Exercise input:
>> begin
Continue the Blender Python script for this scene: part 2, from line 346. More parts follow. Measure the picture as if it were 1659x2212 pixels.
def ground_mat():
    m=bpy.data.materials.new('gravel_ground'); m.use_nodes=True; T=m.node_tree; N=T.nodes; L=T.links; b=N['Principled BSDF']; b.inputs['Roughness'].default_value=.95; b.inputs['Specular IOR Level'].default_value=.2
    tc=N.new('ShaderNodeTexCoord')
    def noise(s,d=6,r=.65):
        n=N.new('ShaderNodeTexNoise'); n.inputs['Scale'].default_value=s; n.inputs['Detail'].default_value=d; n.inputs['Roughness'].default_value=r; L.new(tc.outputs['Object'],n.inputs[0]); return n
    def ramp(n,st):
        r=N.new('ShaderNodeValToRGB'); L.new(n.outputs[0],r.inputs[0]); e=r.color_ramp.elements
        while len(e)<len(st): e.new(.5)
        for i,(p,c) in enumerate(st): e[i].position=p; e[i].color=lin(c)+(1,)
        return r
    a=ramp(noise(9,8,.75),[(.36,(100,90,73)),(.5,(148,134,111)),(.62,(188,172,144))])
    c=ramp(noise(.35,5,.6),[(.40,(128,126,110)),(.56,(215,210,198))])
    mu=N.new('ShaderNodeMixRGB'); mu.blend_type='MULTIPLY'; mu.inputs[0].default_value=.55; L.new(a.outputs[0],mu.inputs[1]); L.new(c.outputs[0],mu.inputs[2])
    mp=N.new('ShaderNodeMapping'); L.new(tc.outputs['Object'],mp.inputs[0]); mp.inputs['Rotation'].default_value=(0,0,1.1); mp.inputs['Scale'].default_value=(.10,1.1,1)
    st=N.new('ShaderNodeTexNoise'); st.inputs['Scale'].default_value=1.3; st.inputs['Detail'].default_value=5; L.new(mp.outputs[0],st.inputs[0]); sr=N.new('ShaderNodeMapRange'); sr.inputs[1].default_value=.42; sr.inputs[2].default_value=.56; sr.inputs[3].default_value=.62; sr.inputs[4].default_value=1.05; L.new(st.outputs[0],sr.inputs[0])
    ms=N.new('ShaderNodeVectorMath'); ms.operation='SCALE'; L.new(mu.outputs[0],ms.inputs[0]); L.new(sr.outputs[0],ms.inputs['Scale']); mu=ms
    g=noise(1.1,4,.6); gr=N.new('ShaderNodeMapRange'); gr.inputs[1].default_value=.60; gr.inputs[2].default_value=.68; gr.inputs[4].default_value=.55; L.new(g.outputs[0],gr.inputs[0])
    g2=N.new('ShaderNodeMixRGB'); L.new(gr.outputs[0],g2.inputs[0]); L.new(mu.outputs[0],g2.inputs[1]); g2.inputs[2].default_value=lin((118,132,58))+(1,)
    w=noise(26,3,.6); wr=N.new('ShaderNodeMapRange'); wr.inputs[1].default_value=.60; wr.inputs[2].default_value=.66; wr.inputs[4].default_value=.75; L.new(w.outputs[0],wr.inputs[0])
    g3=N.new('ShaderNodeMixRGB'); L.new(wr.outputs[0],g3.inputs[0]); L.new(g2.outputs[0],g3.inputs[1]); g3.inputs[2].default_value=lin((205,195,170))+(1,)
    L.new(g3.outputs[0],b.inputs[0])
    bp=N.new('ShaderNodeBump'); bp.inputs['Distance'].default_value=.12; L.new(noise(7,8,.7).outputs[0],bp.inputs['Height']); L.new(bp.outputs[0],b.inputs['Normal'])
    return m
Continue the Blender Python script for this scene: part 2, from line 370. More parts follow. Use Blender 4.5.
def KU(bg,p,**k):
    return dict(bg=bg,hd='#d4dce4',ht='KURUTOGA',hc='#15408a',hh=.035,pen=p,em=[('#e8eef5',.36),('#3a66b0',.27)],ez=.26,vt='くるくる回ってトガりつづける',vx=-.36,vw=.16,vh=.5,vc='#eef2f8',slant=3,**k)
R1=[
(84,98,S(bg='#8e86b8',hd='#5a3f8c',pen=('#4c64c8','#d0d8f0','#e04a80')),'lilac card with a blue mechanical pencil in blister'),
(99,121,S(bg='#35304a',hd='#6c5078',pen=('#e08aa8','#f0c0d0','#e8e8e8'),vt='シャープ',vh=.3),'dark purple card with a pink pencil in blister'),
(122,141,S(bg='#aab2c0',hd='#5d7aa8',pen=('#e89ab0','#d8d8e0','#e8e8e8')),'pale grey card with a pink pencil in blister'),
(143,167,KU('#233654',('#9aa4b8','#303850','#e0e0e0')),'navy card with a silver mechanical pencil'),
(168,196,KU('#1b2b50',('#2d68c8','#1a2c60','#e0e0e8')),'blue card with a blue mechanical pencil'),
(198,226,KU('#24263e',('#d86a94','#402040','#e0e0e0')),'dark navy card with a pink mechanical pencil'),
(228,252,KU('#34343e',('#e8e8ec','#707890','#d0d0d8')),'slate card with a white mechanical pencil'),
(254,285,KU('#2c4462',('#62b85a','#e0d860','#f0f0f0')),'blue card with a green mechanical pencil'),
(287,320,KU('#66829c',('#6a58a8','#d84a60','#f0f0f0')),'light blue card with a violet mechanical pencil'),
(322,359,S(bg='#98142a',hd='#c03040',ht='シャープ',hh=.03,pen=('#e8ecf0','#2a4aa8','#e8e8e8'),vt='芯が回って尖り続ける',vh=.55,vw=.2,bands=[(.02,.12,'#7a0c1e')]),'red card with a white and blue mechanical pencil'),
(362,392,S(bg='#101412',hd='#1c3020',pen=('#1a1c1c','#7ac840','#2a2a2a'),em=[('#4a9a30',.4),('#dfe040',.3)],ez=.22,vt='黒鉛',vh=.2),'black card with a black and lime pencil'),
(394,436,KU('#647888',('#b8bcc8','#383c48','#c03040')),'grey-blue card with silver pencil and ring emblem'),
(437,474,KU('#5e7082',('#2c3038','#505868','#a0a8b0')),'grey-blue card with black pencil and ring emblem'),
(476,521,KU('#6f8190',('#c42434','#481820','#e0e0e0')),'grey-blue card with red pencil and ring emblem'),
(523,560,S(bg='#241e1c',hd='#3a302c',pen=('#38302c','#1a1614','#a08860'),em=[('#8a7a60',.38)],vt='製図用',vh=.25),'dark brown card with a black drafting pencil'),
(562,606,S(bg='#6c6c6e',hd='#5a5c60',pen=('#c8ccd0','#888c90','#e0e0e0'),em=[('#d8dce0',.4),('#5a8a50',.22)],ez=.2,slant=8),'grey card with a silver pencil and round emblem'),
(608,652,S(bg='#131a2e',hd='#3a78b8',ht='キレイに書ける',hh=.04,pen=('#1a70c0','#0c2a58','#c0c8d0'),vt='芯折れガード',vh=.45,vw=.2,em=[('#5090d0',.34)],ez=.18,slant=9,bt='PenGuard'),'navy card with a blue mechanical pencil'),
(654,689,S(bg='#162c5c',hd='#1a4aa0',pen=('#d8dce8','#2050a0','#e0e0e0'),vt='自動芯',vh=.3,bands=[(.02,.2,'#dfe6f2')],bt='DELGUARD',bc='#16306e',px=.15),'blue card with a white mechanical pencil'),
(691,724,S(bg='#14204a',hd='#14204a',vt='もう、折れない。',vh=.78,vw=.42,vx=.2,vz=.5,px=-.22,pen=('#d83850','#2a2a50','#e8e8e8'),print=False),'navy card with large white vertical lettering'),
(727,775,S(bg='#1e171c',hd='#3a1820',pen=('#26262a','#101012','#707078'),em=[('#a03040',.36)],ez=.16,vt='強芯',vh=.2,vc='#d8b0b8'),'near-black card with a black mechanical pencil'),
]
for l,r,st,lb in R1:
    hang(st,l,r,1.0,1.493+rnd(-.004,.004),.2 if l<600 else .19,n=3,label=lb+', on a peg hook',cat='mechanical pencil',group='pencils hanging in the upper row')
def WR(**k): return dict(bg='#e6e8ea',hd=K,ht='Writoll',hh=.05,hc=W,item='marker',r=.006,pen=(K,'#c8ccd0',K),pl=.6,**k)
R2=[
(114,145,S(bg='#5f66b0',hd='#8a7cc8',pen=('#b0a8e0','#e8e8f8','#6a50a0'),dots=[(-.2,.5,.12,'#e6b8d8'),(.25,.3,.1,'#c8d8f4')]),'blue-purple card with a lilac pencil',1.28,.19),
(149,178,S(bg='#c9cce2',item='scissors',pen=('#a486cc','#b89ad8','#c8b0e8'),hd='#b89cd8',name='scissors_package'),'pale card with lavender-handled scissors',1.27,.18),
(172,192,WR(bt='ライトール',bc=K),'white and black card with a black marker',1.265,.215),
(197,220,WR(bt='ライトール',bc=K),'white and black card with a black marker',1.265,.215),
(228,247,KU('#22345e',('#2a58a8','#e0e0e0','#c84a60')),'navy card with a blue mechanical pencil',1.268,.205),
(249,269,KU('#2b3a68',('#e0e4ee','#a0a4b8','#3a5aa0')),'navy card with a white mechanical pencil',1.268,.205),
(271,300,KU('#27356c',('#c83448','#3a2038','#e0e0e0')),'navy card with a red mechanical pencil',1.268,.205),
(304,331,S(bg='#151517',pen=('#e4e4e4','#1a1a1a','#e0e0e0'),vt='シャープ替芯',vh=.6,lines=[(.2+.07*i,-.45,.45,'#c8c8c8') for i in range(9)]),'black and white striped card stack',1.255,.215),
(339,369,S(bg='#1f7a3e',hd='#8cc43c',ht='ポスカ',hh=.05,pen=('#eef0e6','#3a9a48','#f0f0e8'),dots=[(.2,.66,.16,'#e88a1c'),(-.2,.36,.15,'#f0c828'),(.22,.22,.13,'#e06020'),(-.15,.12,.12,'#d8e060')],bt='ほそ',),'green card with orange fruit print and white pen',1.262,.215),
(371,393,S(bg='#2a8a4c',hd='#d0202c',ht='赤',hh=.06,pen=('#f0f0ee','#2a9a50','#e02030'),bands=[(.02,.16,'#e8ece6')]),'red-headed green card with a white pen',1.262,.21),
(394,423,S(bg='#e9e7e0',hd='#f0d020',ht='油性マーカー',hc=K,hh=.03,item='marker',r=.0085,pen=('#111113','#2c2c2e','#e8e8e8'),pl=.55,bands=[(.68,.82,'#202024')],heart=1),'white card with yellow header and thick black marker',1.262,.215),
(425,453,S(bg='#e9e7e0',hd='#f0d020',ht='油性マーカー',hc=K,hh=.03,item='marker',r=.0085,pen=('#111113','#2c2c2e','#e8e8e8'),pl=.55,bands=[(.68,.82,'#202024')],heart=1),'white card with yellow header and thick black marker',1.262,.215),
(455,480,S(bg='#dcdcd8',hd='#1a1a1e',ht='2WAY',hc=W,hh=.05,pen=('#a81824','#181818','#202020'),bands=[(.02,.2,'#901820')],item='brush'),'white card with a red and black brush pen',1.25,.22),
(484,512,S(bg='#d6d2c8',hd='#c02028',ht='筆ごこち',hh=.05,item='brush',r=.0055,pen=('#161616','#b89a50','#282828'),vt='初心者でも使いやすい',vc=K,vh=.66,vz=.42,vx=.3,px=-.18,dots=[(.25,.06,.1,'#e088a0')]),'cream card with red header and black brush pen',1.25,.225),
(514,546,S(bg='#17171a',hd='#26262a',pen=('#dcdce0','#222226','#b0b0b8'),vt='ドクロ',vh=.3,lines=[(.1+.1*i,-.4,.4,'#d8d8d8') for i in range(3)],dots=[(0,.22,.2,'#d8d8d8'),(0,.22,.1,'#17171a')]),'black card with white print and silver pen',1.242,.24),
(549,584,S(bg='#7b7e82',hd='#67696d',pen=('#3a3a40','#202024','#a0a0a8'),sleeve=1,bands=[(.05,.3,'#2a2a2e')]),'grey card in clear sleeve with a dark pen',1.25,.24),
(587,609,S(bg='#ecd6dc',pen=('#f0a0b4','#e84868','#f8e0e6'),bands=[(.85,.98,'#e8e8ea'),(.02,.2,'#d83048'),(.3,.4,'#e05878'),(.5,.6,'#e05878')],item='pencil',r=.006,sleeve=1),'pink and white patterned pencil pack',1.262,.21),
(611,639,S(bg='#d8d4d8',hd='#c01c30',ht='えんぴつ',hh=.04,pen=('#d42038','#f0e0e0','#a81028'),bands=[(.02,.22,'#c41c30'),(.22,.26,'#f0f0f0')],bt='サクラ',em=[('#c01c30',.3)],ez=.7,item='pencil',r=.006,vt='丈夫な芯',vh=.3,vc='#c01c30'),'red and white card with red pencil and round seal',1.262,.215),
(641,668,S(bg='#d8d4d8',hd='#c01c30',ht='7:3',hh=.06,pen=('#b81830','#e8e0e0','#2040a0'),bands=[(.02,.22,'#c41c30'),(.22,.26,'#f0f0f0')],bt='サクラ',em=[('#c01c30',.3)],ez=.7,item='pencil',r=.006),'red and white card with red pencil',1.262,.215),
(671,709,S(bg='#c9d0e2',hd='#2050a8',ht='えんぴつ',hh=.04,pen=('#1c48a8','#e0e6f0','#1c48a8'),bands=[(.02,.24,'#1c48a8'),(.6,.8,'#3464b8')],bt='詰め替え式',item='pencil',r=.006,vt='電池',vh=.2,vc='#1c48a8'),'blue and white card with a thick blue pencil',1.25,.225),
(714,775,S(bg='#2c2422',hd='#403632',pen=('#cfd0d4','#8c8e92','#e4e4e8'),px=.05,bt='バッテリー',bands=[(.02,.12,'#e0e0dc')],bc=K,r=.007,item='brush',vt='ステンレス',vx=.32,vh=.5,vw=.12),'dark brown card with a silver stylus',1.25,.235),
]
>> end
Required work:
Gather each line from the listing above that holds "scene".

Answer to this task:
Continue the Blender Python script for this scene: part 2, from line 346. More parts follow. Measure the picture as if it were 1659x2212 pixels.
Continue the Blender Python script for this scene: part 2, from line 370. More parts follow. Use Blender 4.5.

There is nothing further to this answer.